B: Well, yes, but you don’t create to please anyone. You depict with what you currently have in you and what you are searching for.

A: “I think we should always do what we do best. I could grit my teeth and paint a couple of geometric paintings like before, but it doesn’t make any creative sense. As my dad keeps saying: “It’s not a factory!” It seems to me that in art, valuable things do not result from the need to satisfy other people, only from a very solid exploration of one’s own experiences, needs and opportunities – from constantly developing and being on a journey.”

B: The motif of travel in the context of this exhibition is so extremely important. It is, in fact, conceived around it.
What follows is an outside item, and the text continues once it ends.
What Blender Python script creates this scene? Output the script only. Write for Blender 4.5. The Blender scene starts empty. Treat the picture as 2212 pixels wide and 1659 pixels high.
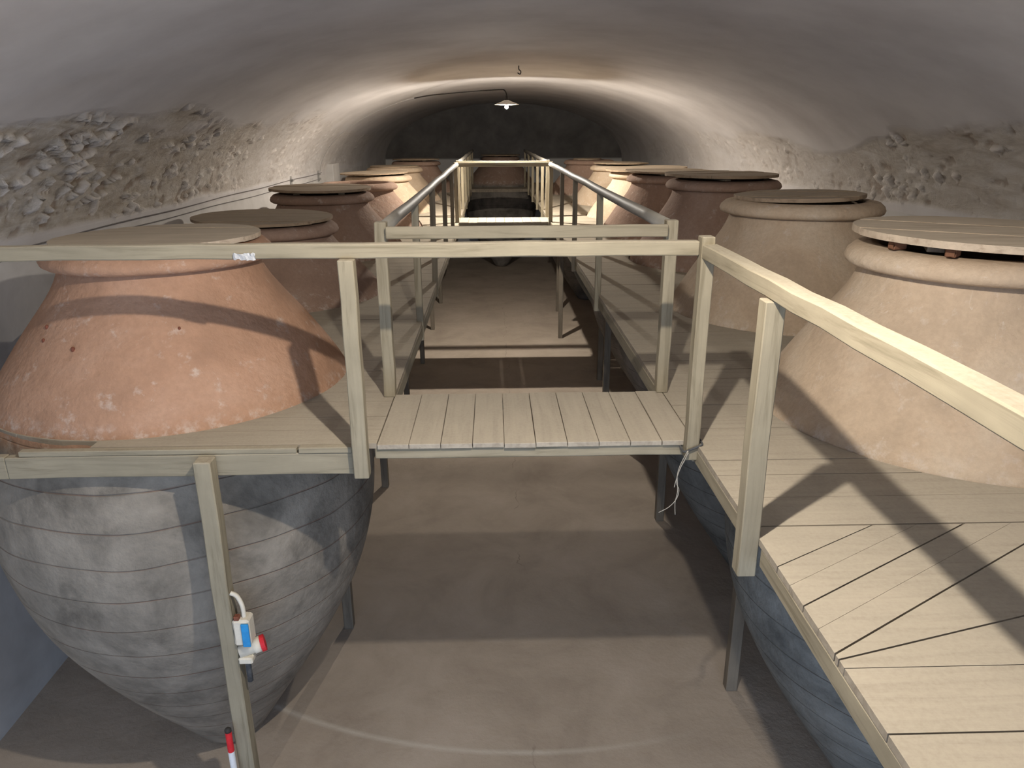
import bpy, bmesh, math, random
from mathutils import Vector, Matrix, noise
random.seed(7)
C = bpy.context.scene.collection
R = math.radians

# ---------------------------------------------------------------- camera
HC = 1.47
P, YAW, ROLL = R(18.7), R(1.36), R(0.28)
cam = bpy.data.cameras.new('camera')
cam.sensor_width = 36.0
cam.lens = 36.0 * 1600 / 2212
cam.clip_start = 0.05
co = bpy.data.objects.new('camera', cam)
C.objects.link(co)
fwd = Vector((math.sin(YAW) * math.cos(P), math.cos(YAW) * math.cos(P), -math.sin(P)))
rt = Vector((math.cos(YAW), -math.sin(YAW), 0))
up = rt.cross(fwd)
r2 = math.cos(ROLL) * rt - math.sin(ROLL) * up
u2 = math.cos(ROLL) * up + math.sin(ROLL) * rt
m = Matrix((r2, u2, -fwd)).transposed().to_4x4()
m.translation = Vector((0, 0, HC))
co.matrix_world = m
bpy.context.scene.camera = co

# ---------------------------------------------------------------- light and exposure
sc = bpy.context.scene
w = bpy.data.worlds.new('world')
sc.world = w
w.use_nodes = True
w.node_tree.nodes['Background'].inputs[0].default_value = (0.55, 0.68, 1.0, 1)
w.node_tree.nodes['Background'].inputs[1].default_value = 0.02
sc.view_settings.view_transform = 'Standard'
sc.view_settings.look = 'None'
sc.view_settings.exposure = 1.3
sc.view_settings.gamma = 1.0
sc.view_settings.use_curve_mapping = False
BULB = 3900.0           # radiance of the two bulbs
FILL_W = 145.0           # added bluish fill light behind the camera, standing in for entrance daylight
al = bpy.data.lights.new('cool_fill', 'AREA')
al.shape = 'RECTANGLE'
al.size, al.size_y = 7.0, 2.8
al.color = (0.56, 0.72, 1.0)
al.energy = FILL_W
ao = bpy.data.objects.new('cool_fill', al)
C.objects.link(ao)
ao.location = (0.2, -3.8, -0.9)
ao.rotation_euler = (R(90), 0, 0)

# ---------------------------------------------------------------- materials
def new_mat(name):
    mt = bpy.data.materials.new(name)
    mt.use_nodes = True
    nt = mt.node_tree
    b = nt.nodes['Principled BSDF']
    b.inputs['Roughness'].default_value = 0.9
    b.inputs['Specular IOR Level'].default_value = 0.2
    return mt, nt, b

def N(nt, t, **kw):
    n = nt.nodes.new(t)
    for k, v in kw.items():
        setattr(n, k, v)
    return n

def mapped(nt, scale, use='pos'):
    if use == 'pos':
        g = N(nt, 'ShaderNodeNewGeometry')
        src = g.outputs['Position']
    else:
        g = N(nt, 'ShaderNodeTexCoord')
        src = g.outputs['Object']
    mp = N(nt, 'ShaderNodeMapping')
    mp.inputs['Scale'].default_value = scale
    nt.links.new(src, mp.inputs['Vector'])
    return mp.outputs['Vector']

def noi(nt, vec, scale, detail=4, rough=0.6, dist=0.0):
    n = N(nt, 'ShaderNodeTexNoise')
    n.inputs['Scale'].default_value = scale
    n.inputs['Detail'].default_value = detail
    n.inputs['Roughness'].default_value = rough
    n.inputs['Distortion'].default_value = dist
    nt.links.new(vec, n.inputs['Vector'])
    return n.outputs['Fac']

def ramp(nt, fac, stops):
    r = N(nt, 'ShaderNodeValToRGB')
    e = r.color_ramp.elements
    while len(e) > 1:
        e.remove(e[-1])
    e[0].position = stops[0][0]
    c = stops[0][1]
    e[0].color = (*c, 1) if len(c) == 3 else c
    for p, c in stops[1:]:
        x = e.new(p)
        x.color = (*c, 1)
    nt.links.new(fac, r.inputs[0])
    return r.outputs[0]

def mix(nt, fac, a, b, mode='MIX'):
    n = N(nt, 'ShaderNodeMix', data_type='RGBA', blend_type=mode)
    for sock, v in ((n.inputs[0], fac), (n.inputs[6], a), (n.inputs[7], b)):
        if isinstance(v, (int, float)):
            sock.default_value = v
        elif isinstance(v, tuple):
            sock.default_value = (*v, 1)
        else:
            nt.links.new(v, sock)
    return n.outputs[2]

def mrange(nt, v, a, b, c=0.0, d=1.0):
    n = N(nt, 'ShaderNodeMapRange')
    nt.links.new(v, n.inputs[0])
    for i, x in enumerate((a, b, c, d)):
        n.inputs[i + 1].default_value = x
    return n.outputs[0]

def bump(nt, b, h, strength, dist):
    n = N(nt, 'ShaderNodeBump')
    n.inputs['Strength'].default_value = strength
    n.inputs['Distance'].default_value = dist
    nt.links.new(h, n.inputs['Height'])
    nt.links.new(n.outputs[0], b.inputs['Normal'])

def wood(name, axis, base=(0.305, 0.262, 0.182), dark=(0.175, 0.145, 0.092), dust=0.5):
    """old grey-tan timber, grain along axis, dust lying on the upward faces"""
    mt, nt, b = new_mat(name)
    s = [26.0, 26.0, 26.0]
    s[axis] = 1.6
    v = mapped(nt, tuple(s))
    g = noi(nt, v, 1.0, 5, 0.65, 0.6)
    col = ramp(nt, g, [(0.30, dark), (0.5, base), (0.75, tuple(min(1, c * 1.18) for c in base))])
    v2 = mapped(nt, (1, 1, 1))
    blotch = noi(nt, v2, 3.2, 4, 0.6)
    col = mix(nt, mrange(nt, blotch, 0.35, 0.7, 0.0, 0.55), col, tuple(c * 0.72 for c in base))
    geo = N(nt, 'ShaderNodeNewGeometry')
    sep = N(nt, 'ShaderNodeSeparateXYZ')
    nt.links.new(geo.outputs['Normal'], sep.inputs[0])
    upf = mrange(nt, sep.outputs['Z'], 0.5, 0.95, 0.0, dust)
    fine = noi(nt, v2, 55, 3, 0.7)
    dn = N(nt, 'ShaderNodeMath', operation='MULTIPLY')
    nt.links.new(upf, dn.inputs[0])
    nt.links.new(mrange(nt, fine, 0.3, 0.6, 0.55, 1.0), dn.inputs[1])
    col = mix(nt, dn.outputs[0], col, (0.47, 0.415, 0.325))
    nt.links.new(col, b.inputs['Base Color'])
    bump(nt, b, g, 0.35, 0.004)
    return mt

M = {}
for i, a in enumerate('xyz'):
    M['wood_' + a] = wood('weathered_wood_' + a, i)
M['deck_x'] = wood('deck_boards_across', 0, (0.37, 0.315, 0.24), (0.26, 0.215, 0.16), 0.6)
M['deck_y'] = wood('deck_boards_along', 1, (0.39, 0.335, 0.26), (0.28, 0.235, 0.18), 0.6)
M['post_backlit'] = wood('backlit_post_wood', 2, (0.20, 0.165, 0.115), (0.11, 0.09, 0.06), 0.2)  # backlit shade of the middle posts put into the wood colour
M['rail_pole'] = wood('worn_grey_pole', 1, (0.27, 0.255, 0.225), (0.17, 0.16, 0.14), 0.35)
M['rail_pole'].node_tree.nodes['Principled BSDF'].inputs['Roughness'].default_value = 0.58
M['rail_pole'].node_tree.nodes['Principled BSDF'].inputs['Specular IOR Level'].default_value = 0.3
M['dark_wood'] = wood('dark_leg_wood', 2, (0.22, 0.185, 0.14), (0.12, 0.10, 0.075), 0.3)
M['lid_wood'] = wood('lid_boards', 0, (0.36, 0.27, 0.185), (0.20, 0.145, 0.095), 0.35)
M['lid_pale'] = wood('pale_lid_boards', 0, (0.52, 0.42, 0.31), (0.36, 0.27, 0.19), 0.45)
M['block'] = wood('wedge_wood', 0, (0.19, 0.09, 0.05), (0.10, 0.045, 0.025), 0.0)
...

A: “I’m glad it worked out this way, because this exhibition is not only a journey through form. It demonstrates varied approaches to painting in my works. Here, there are fewer such strictly geometrical forms and works. We are not showing the characteristic works composed of long strokes. So, on the one hand, a more ‘physical’ journey through different places, but on the other hand, a journey through emotions that I aimed to encapsulate somewhere in these paintings. On top of that, there is a photograph that is important to me, because it’s what opened me up and it’s a sketch foreshadowing what could later become a painting. It is also a record of ephemeral things that could quickly and visibly disappear: reflections, lights, shadows, flickers. These are the things that intrigue me the most at the moment, and I wonder if, this translation onto canvas won’t take away from their transitory and fleeting qualities – or maybe it will enhance them? It used to be said that real painting is painting using the light. Maybe this is my very classic return to this medium? I’m sure it’s a very conservative approach to painting.
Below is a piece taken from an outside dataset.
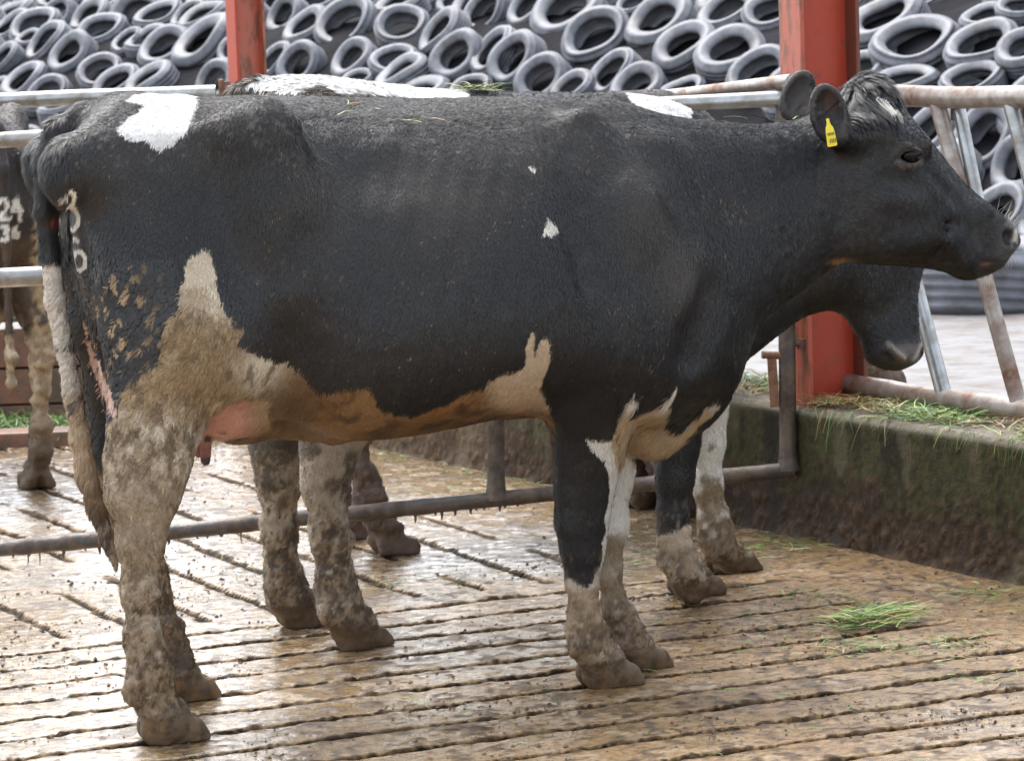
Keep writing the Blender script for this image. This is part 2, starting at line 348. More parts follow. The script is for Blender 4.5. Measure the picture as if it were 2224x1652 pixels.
# left part: far board wall with rails and kerb
cy = cw[1]; root = empty('board_fence', (cw[0] - 2.5, cy + .1, 0)); tag(root, 'rusty brown board fence at the far left end of the yard with galvanised rails above', 'fence')
def fpt(x, z, dy=0): return np.array([x, cy + dy, z])
for k, (z0, z1) in enumerate(((.03, .085), (.09, .235), (.24, .40))):
    mb = MB(); mb.box(((cw[0] - 5.6) / 1, cy + (.0 if k else -.02), (z0 + z1) / 2), (5.5, 0, 0), (0, .02 + .015 * (k == 0), 0), (0, 0, (z1 - z0) / 2 - .003)); mb.build('board', M_board, root)
mb = MB(); mb.box((cw[0] - 5.6, cy + .035, .2), (5.5, 0, 0), (0, .008, 0), (0, 0, .19)); mb.build('backing', M_reddark, root)
mb = MB(); mb.tube(linpts(fpt(cw[0] - 11, 1.325), fpt(cw[0] - .02, 1.325), 40, .004), .032); mb.build('top_rail', M_galv, root, True)
mb = MB(); mb.tube(linpts(fpt(cw[0] - 11, .455), fpt(cw[0] - .02, .455), 40, .004), .030); mb.build('lower_rail', M_galv, root, True)
for xx in (-3.3, -5.9): 
    mb = MB(); mb.tube([fpt(cw[0] + xx, 0, .07), fpt(cw[0] + xx, 1.36, .07)], .035); mb.build('fence_post', M_galv, root, True)
mb = MB(); mb.box((cw[0] - 4.5, cy - .62, .02), (4.9, 0, 0), (0, .09, 0), (0, 0, .035)); o = mb.build('kerb', M_board, bevel=.01); o['kind'] = 'structure'

# ------------------------------------------------------------------ red posts
def hbeam(name, px, py, s, off, g, wv, B, D, H, tf, z0, label, mats):
    p = wallp(s, off, 0); root = empty(name, p); tag(root, label, 'steel post')
    g = np.array([g[0], g[1], 0]); wv = np.array([wv[0], wv[1], 0]); c = p + np.array([0, 0, (z0 + H) / 2]); Z = np.array([0, 0, (H - z0) / 2])
    mb = MB(); mb.box(c, wv * (D / 2 - tf), g * .0045, Z); mb.build('web', mats[0], root)
    mb = MB(); mb.box(c - wv * (D / 2 - tf / 2), g * B / 2, wv * tf / 2, Z); mb.build('flange', mats[1], root, bevel=.003)
    mb = MB(); mb.box(c + wv * (D / 2 - tf / 2), g * B / 2, wv * tf / 2, Z); mb.build('flange', mats[2], root, bevel=.003)
    return root
# main post stands in the wall line at the gate
sP = (ground(1788, 1140)[:2] - W0) @ wd
wv = np.array([.93, .37]); gv = np.array([.37, -.93])
hbeam('red_post', 0, 0, sM, -.13, gv, wv, .145, .20, 5.0, .014, 0.0, 'wide red steel column at the trough wall behind the nearest head', (M_red, M_redpale, M_reddark))
pF = np.array([cw[0] + .105, cy + .1]); sF = (pF - W0) @ wd; oF = (pF - W0) @ wn
hbeam('red_post', 0, 0, sF, oF, np.array([.5, -.86]), np.array([.86, .5]), .09, .135, 5.0, .012, 0.0, 'narrow red steel column behind the near cow\'s back, left of the wide one', (M_redpale, M_red, M_redpale))
pr = at(487, 195, cy + .05); mb = MB(); mb.box((pr[0] - .012, pr[1], 0.69), (.009, 0, 0), (0, .02, 0), (0, 0, .69)); mb.box((pr[0] + .012, pr[1] + .004, 0.685), (.016, 0, 0), (0, .004, 0), (0, 0, .685))
o = mb.build('stub_post', M_rust, bevel=.003); tag(o, 'short rusty brown stub post just left of the narrow red column', 'post')

# ------------------------------------------------------------------ gate
def gp(px, t):   # gate plane point: pixel column -> ground line of the gate
    a = np.array([at(0, 1193, 10.1)[0], 10.1]); b = np.array([at(1720, 1020, 10.42)[0], 10.42]); return a + (b - a) * px / 1720
def gz(px, py):  # height on the gate line for a traced pixel
    q = gp(px, 0); r = ray(px, py); return HC + r[2] * (q[1] / r[1])
def GP(px, py): q = at(px, py, gp(px, 0)[1]); return q
root = empty('yard_gate', (*gp(860, 0), 0)); tag(root, 'muddy tubular steel gate standing between the near black cows and the cows behind', 'gate')
def grail(name, a, b, r, mt, lump=0):
    a = GP(*a); b = GP(*b); d = (b - a); a2 = a - d * 0.25; n = 160; P_ = np.array(linpts(a2, b, n, .003, 3)); rr = r + lump * np.clip(fbm(P_, 18, 3, 9), -.3, 1)
    mb = MB(); mb.tube(list(P_), list(rr), 18); return mb.build(name, mt, root, True)
grail('middle_rail', (0, 604), (1722, 508), .029, M_galv)
grail('top_rail', (0, 305), (1722, 214), .024, M_galv)
for name, pts, r, mt in (('end_upright', [(1712, 1020), (1703, 215)], .026, M_muddy), ('upright', [(1077, 1085), (1075, 250)], .026, M_muddy)):
    P_ = linpts(GP(*pts[0]), GP(*pts[1]), 60, .002); mb = MB(); mb.tube(P_, [r + .012 * math.exp(-i / 1.5) for i in range(60)], 18); mb.build(name, mt, root, True)
mb = MB(); mb.tube([GP(1655, 770), GP(1706, 772)], .012); lt = mb.build('latch', M_rust, root, True)
mb = MB(); mb.box((GP(1676, 776) + GP(1683, 884)) / 2, (.014, 0, 0), (0, .006, 0), (GP(1676, 776) - GP(1683, 884)) / 2); mb.build('latch_bar', M_rust, root)
mb = MB(); mb.tube([GP(1716, 742) + np.array([0, 0, 0]), GP(1752, 746)], .013); mb.tube([GP(1743, 736), GP(1743, 757)], .017, 8); mb.build('hinge_bolt', M_rust, root, True)
a = GP(0, 1193); b = GP(1722, 1018); d = (b - a); a2 = a - d * 0.25; P_ = np.array(linpts(a2, b, 160, .003, 3)); mb = MB(); mb.tube(list(P_), list(.024 + .004 * np.clip(fbm(P_, 18, 3, 9), -.3, 1)), 18)
for k in range(60):   # thin muck drips hanging under the rail
    px = random.uniform(-40, 1700); py = 1193 - 173 * px / 1720 + 13; a = GP(px, py); ln = random.choice([.01, .012, .015, .02, .03]) if k > 3 else .04
    mb.tube([a, a + np.array([random.uniform(-.002, .002), 0, -ln * .6]), a + np.array([random.uniform(-.004, .004), 0, -ln])], [.006 if k > 3 else .0025, .004 if k > 3 else .002, .0008], 6)
mb.build('bottom_rail', M_muddy, root, True)

# ------------------------------------------------------------------ feed barrier
root = empty('feed_barrier', wallp(3.4, -.27, WH)); tag(root, 'galvanised feed barrier with slanted bars on top of the trough wall at right', 'barrier')
def bp(px, z):   # point on the barrier line (set back on the wall) in pixel column px
    best = None
    for s in np.arange(-3, 7, .01):
        q = wallp(s, -.20, z); a, b = project(q[None])
        if best is None or abs(a[0] - px) < best[0]: best = (abs(a[0] - px), q)
    return best[1]
zt = 1.335
mb = MB(); q0 = bp(1850, zt); q1 = wallp(7, -.20, zt + .01); mb.tube(linpts(q0, q1, 40, .003), .032); mb.build('top_rail', M_galvrust, root, True)
q0 = bp(1832, .452); q1 = wallp(7, -.20, .44); P_ = np.array(linpts(q0, q1, 120, .008, 5)); mb = MB(); mb.tube(list(P_), list(.033 + .006 * fbm(P_, 9, 3, 3)), 18); mb.build('bottom_rail', M_galvrust, root, True)
for k, (ax, bx) in enumerate(((1888, 2052), (2038, 2212), (2194, 2372), (2350, 2530))):
    a = bp(ax, zt - .02); b = bp(bx, .46); mb = MB(); mb.tube(linpts(a, b, 20, .002), .024); mb.build('slanted_bar', M_galvrust if k % 2 else M_galv, root, True)
    if k: 
        a = bp(ax + 14, zt - .02) - np.array([*wn, 0]) * .05; b2 = a + (b - a) * .55; mb = MB(); mb.tube(linpts(a, b2, 10), .020); mb.build('brace', M_galv, root, True)
    mb = MB(); mb.tube([a + np.array([0, 0, .0]), a + np.array([0, 0, -.05])], .022, 8); mb.build('clamp', M_rust, root, True)
root = empty('barrier_rail', wallp(-.2, -.2, 0)); tag(root, 'pale rail sloping up to the wide red column behind the white-backed cow', 'rail')
mb = MB(); a = at(1722, 176, wallp(sM, -.05, 0)[1] - .1); b = at(1430, 211, a[1] + 1.0); d = (b - a); mb.tube(linpts(a, b + d * 2.2, 30, .002), .021); mb.build('rail_tube', M_galvrust, root, True)
e = b + d * 2.2; mb = MB(); mb.tube([np.array([e[0], e[1], 0.05]), e], .024); mb.build('rail_post', M_galvrust, root, True)

# ------------------------------------------------------------------ silage heap under plastic, and its tyres
hm = norm(np.array([-.78, -.63])); hB = np.array([2.5, 21.5])
def heapz(x, y):
    s = -((x - hB[0]) * hm[0] + (y - hB[1]) * hm[1])
    slope = 1.31 + .727 * s; top = 1.50 + .2 * (s - .26)
    k = .25; h = np.clip(k - np.abs(slope - top), 0, k) / k; z = np.minimum(slope, top) - h * h * k / 4
    return np.clip(z, -.05, 2.6)
def build_heap():
    al = np.array([-hm[1], hm[0]]); S = np.concatenate([np.arange(-2.0, 3.5, .09), np.arange(3.6, 30, 1.2)]); T = np.arange(-16, 34, .14)
    ss, tt = np.meshgrid(S, T); P = hB[None] - hm[None] * ss.ravel()[:, None] + al[None] * tt.ravel()[:, None]
    z = heapz(P[:, 0], P[:, 1]); P3 = np.stack([P[:, 0], P[:, 1], z], 1); z = z + (fbm(P3, 1.6, 4, 50) * .05 + np.abs(vnoise(P3, 5, 51)) * .02) * sm(z, -.04, .15) - .03
    ii = np.arange(len(S) * len(T)).reshape(len(T), len(S)); F = np.stack([ii[:-1, :-1], ii[:-1, 1:], ii[1:, 1:], ii[1:, :-1]], -1).reshape(-1, 4)
    o = mesh_np('silage_heap', np.stack([P[:, 0], P[:, 1], z], 1), F, M_sheet); tag(o, 'long silage heap under wet dark plastic sheeting, weighted with tyres', 'silage heap')
build_heap()
def tyre_mesh(name, width, hole, seed):
    r = .5; b = hole * r; w = width * .5
    prof = [(b, -w * .62), (b + .02, -w * .80), (b + .05, -w * .86), (.5 * (b + r) - .02, -w * 1.02), (.5 * (b + r) + .05, -w * 1.04), (r - .06, -w * .97), (r - .028, -w * .86), (r - .012, -w * .74)]
    tread = []
    for k, x in enumerate(np.linspace(-.62, .62, 9)): tread += [(r - (.002 if k % 2 == 0 else .014), w * (x - .06)), (r - (.002 if k % 2 == 0 else .014), w * (x + .06))]
    prof = prof + tread + [(q[0], -q[1]) for q in prof[::-1]] + [(b + .012, w * .5), (r - .07, w * .5), (r - .05, 0), (r - .07, -w * .5), (b + .012, -w * .5)]
    n = 56; k = len(prof); V = []; rs = np.random.default_rng(seed); a2, a3 = rs.uniform(-.03, .03, 2); ph = rs.uniform(0, 6.28)
    for i in range(n):
        th = 2 * math.pi * i / n; ov = 1 + a2 * math.cos(2 * th + ph) + a3 * .5 * math.cos(3 * th); wv_ = .02 * math.sin(2 * th + ph * 2) + .012 * math.sin(3 * th)
        for (rr, zz) in prof: V.append((rr * ov * math.cos(th), rr * ov * math.sin(th), zz + wv_))
    F = [(i * k + j, i * k + (j + 1) % k, ((i + 1) % n) * k + (j + 1) % k, ((i + 1) % n) * k + j) for i in range(n) for j in range(k)]
    o = mesh_np(name, V, F, M_tyre); COL.objects.unlink(o); return o.data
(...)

B: You treat photographs in this exhibition as separate works of art but are they intended to function separately from the works they inspired?
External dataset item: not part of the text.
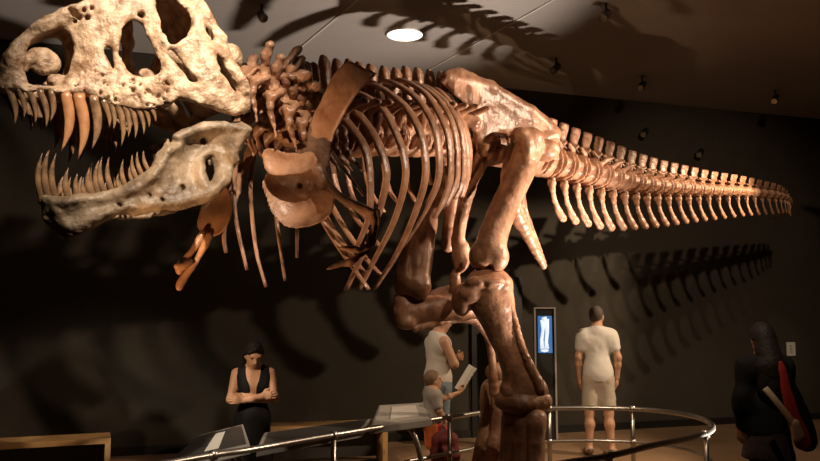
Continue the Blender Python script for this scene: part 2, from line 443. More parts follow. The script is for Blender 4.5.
# a back vertebra about 1 unit = vertebra pitch .2 m; x forward, y left, z up; centrum centre at the origin
def vert_dorsal():
    f = Field((-.16, -.36, -.2), (.16, .36, .62), .0125)
    f.cone((-.09, 0, -.01), (.09, 0, -.01), .135, .135, .02)
    f.cone((0, -.3, -.03), (0, .3, -.03), .06, .06, .03, cut=True)           # waisted sides
    f.cone((-.09, 0, -.01), (.09, 0, -.01), .095, .095, .03)
    for s in (-.085, .085): f.ell((s, 0, -.01), (.022, .145, .145), .015)
    f.cone((0, 0, .12), (0, 0, .2), .07, .055, .05)
    f.chain([(0, 0, .18), (-.02, 0, .32), (-.035, 0, .53)], [.062, .058, .072], .03, n=V(0, 1, 0), flat=.5)
    for s in (-1, 1):
        f.chain([(0, s * .03, .16), (0, s * .14, .2), (-.01, s * .29, .235)], [.055, .042, .04], .04, n=V(0, 0, 1), flat=.7)
        f.chain([(.04, s * .06, .14), (.12, s * .09, .17)], [.04, .03], .03); f.chain([(-.04, s * .05, .16), (-.12, s * .07, .2)], [.035, .03], .03)
        f.chain([(.02, s * .1, .02), (.0, s * .12, .15)], [.03, .04], .03)
    return proto(f.rough(.014, 16), 'dorsal_vertebra')
def vert_cervical():
    f = Field((-.22, -.28, -.26), (.22, .28, .46), .0085)
    f.cone((-.08, 0, 0), (.09, 0, 0), .085, .07, .02)
    for s in (-.085, .09): f.ell((s, 0, 0), (.02, .105, .10), .012)
    f.cone((0, 0, .08), (0, 0, .16), .05, .035, .03)
    f.chain([(0, 0, .14), (-.02, 0, .25), (.01, 0, .37), (.02, 0, .40)], [.042, .028, .036, .044], .02, n=V(1, 0, 0), flat=.7)
    for s in (-1, 1):
        f.chain([(.02, s * .04, .1), (.12, s * .12, .14), (.15, s * .15, .19)], [.034, .028, .036], .02)
        f.chain([(-.02, s * .04, .12), (-.10, s * .13, .2), (-.15, s * .16, .26)], [.030, .026, .040], .02)
        f.chain([(.03, s * .06, 0), (.03, s * .17, -.05), (-.02, s * .19, -.11), (-.18, s * .18, -.20)], [.035, .03, .020, .008], .02)
        f.chain([(.0, s * .07, .06), (.0, s * .19, .02), (.02, s * .2, -.04)], [.03, .024, .022], .02)
        f.ell((0, s * .10, .0), (.045, .05, .035), .015, cut=True)
    return proto(f.rough(.018, 24), 'cervical_vertebra')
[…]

A: I would rather say that they were not an inspiration, but perhaps a kind of symbiosis, because these paintings would not exist without photography and I don’t know that the photographs would have been created if it hadn’t been for the way I perceived the underlying subjects. This is why my perception and point of view is very important to me – the way I see reality is very close to these images. These are the things I notice and remember.

B: How has your approach to the creative process changed?

A: If I’m somewhere, I’m experiencing something, I’m taking pictures, then after a while I’m wondering what to do with these events that have stayed with me and this apparently resonates with me. On display is a painting depicting cows in a pasture, but you can’t obviously see that they’re just cows. It was a very pleasant trip with a good friend with a lot of great emotions, and those cows didn’t really matter. This stems from my abstract inclination. The natural scene I observed seemed very interesting to me and was punctuated by very positive experiences and emotions which accompany it when I captured the view in that photograph. These three elements were significant contributors to my choice of motif for the painting, which took place several weeks or even months later.

I’m not the type to go outdoors with an easel and start painting – certainly not such paintings. My images are filtered not only by these transitional stages, but also with time, which is an important element and allows me to settle down and form a certain visual impression in my mind.

B: So, photographic images and the way of working on them are very similar to the theme of the gray compositions. It’s a very intellectual and laboratory approach, even though its starting point is emotions, experiences, events, places or objects.

A: “My work methodology hasn’t changed much. It’s certainly easier for me with photographic images because the starting point is already tangible and recorded somewhere. On the other hand, the difficulty is that I want to convey those impressions precisely. I’m glad because this way of expressing the subject matter which I use allows me to capture what I am most interested in right now – flickers, flashes, ephemerality, fogginess, but not in the sense of decorative ornaments. My work is a result of my current perspective and the way things are interconnected together. Actually, you’re right, it has something in common with my laboratory approach.”